Battolyser Attracts Grant Funding, Corporate Support
By Stephen H. Crolius on June 21, 2018
The kernel of the story is this: Battolyser B.V. is taking a step forward with the battolyser, its eponymous energy storage technology. On June 12, Battolyser B.V.’s joint venture partners Delft University of Technology (TU Delft) and Proton Ventures announced that they had secured a €480,000 grant from Waddenfonds, a Dutch public-sector funding agency, to build a 15 kW/60 kWh version of the battolyser. The installation will take place at Nuon’s Magnum generating station at Eemshaven in the Netherlands. The move makes tangible the vision of the battolyser as an integral part of an energy supply system based substantially on renewably generated electricity.
The battolyser is a battery that stores electricity in the conventional galvanic manner until it is fully charged. At that point, the device uses any additional electricity supplied for the electrolysis of water and evolution of hydrogen. If the device is integrated with hydrogen buffer storage and an ammonia production train, the result will be a versatile and highly scalable energy storage system that can provide responsive grid support on all time scales from seconds to months (Ammonia Energy last posted on the battolyser on March 1, 2018).
The Magnum plant has been designated as the site of an early demonstration of the power-to-ammonia (P2A) concept that has been under study in the Netherlands since 2016. In February 2017, the Dutch research agency Institute for Sustainable Process Technology completed a “feasibility study for the value chains and business cases to produce CO2-free ammonia suitable for various market applications.” As described in an Ammonia Energy post, the study evaluated among other topics the business case for switching the Magnum plant’s fuel from natural gas to ammonia. The study considered several discrete scenarios and concluded that, given certain conditions, conversion to ammonia could indeed be “economically feasible.”
Initial engineering studies are now underway for the first step in the Magnum conversion. This will involve modification of one of the plant’s three natural gas combustion turbines so that it can run on hydrogen. The project’s timeline calls for the conversion to be completed by 2023. As detailed in a subsequent Ammonia Energy post, “Nuon’s next step would be to source its hydrogen from ‘sustainably produced ammonia’” — the definition of which could now include hydrogen produced by battolysers. The post went on to mention that Nuon’s partners in the undertaking will include Norwegian oil major (and carbon sequestration expert) Statoil and European pipeline operator Gasunie.
The Waddenfond grant for battolyser deployment is not the whole story, however.
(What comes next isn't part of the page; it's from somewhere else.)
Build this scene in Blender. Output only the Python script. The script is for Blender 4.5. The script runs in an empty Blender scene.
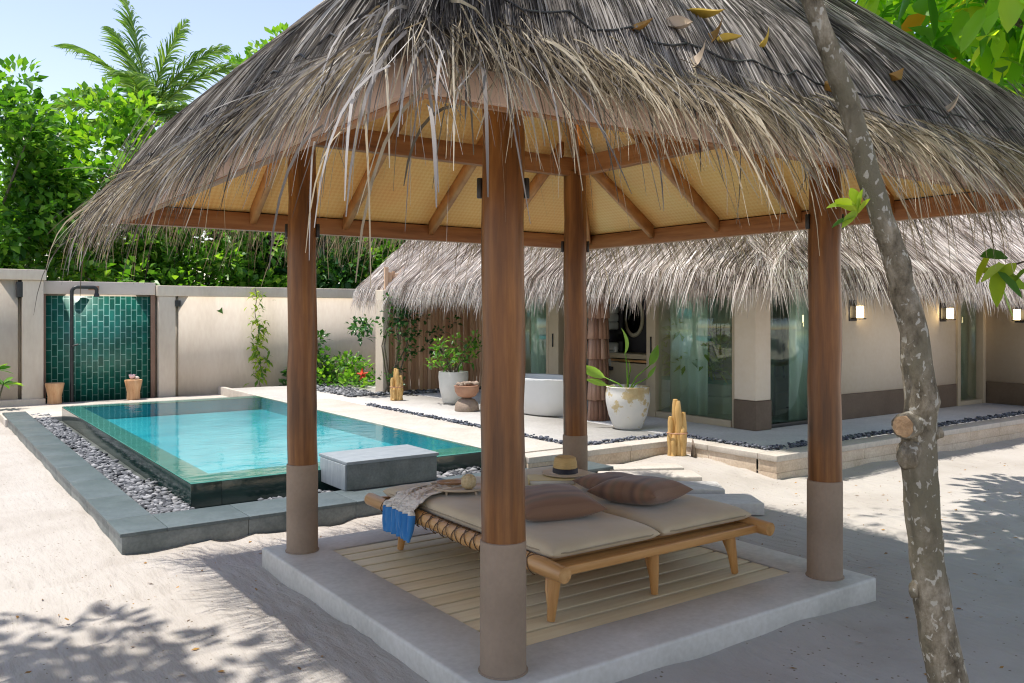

An additional dimension comes to light with a visit to Vattenfall’s on-line press room, where a press release on the topic can be found. Vattenfall owns Nuon along with a number of other energy companies across northern Europe, and is itself owned by the Swedish state. Its net sales in 2017 were $15.0 billion. Vattenfall’s press release makes clear that the company wants to be identified with the battolyser project, undoubtedly because of its potential fit with Vattenfall’s ambitious sustainability strategy:
At Vattenfall we want to become fossil-free within one generation. To realize this goal, we are on a sustainable journey transforming our own production portfolio and help our customers power their lives in ever climate smarter ways.
We are phasing out fossil production, invest[ing] in renewables and innovating with new ways of energy storage.
We aim to realize 4 GW wind in 2020, be climate neutral in Nordic in 2030 and realize fossil-free within one generation.
Vattenfall’s sustainable production Web page
The press release characterizes the battolyser initiative as “another step towards fossil-free gas power production.”
In yet another layer of the story, the Vattenfall press release reports that a second multi-billion-dollar European company is associating itself with the battolyser project: Yara (2017 sales of $11.4 billion). The release says only that Yara will “contribute to the [battolyser] development,” but it seems reasonable to assume that the company’s ultimate interest will be in turning the hydrogen produced into ammonia. (In the near-term, the battolyser hydrogen will displace conventionally sourced hydrogen in the cooling system for the Magnum generators.)
And in one final layer, the Vattenfall press release reported that the battolyser announcement came on the heels of an action taken by the Dutch Hydrogen Coalition that involved presenting a “manifesto” to Eric Wiebes, the Netherlands’ Minister of Economic Affairs and Climate Policy. The release describes the Coalition as “an initiative of Greenpeace Netherlands,” that includes 23 members including “network operators, industry representatives, energy companies, environmental organizations and scientists” – and both Vattenfall and Yara themselves. In the manifesto, the Coalition calls on the government “to stimulate the use of hydrogen produced from renewables to decrease the need for fossil fuels.”
Proton Ventures’ announcement of the Waddenfonds grant lays out the timeline and actions for the development of the battolyser technology. The goal for the Eemshaven battolyser is to commence operation in the beginning of 2019. And then, “after the test phase, a follow-up plan will be drawn up to subsequently upscale to installations of 1 and 10 MW. These can be placed at industrial partners or at locations where electricity from offshore wind farms is coming on shore on a large scale, for example at the Nuon power plants in Eemshaven and Velsen.”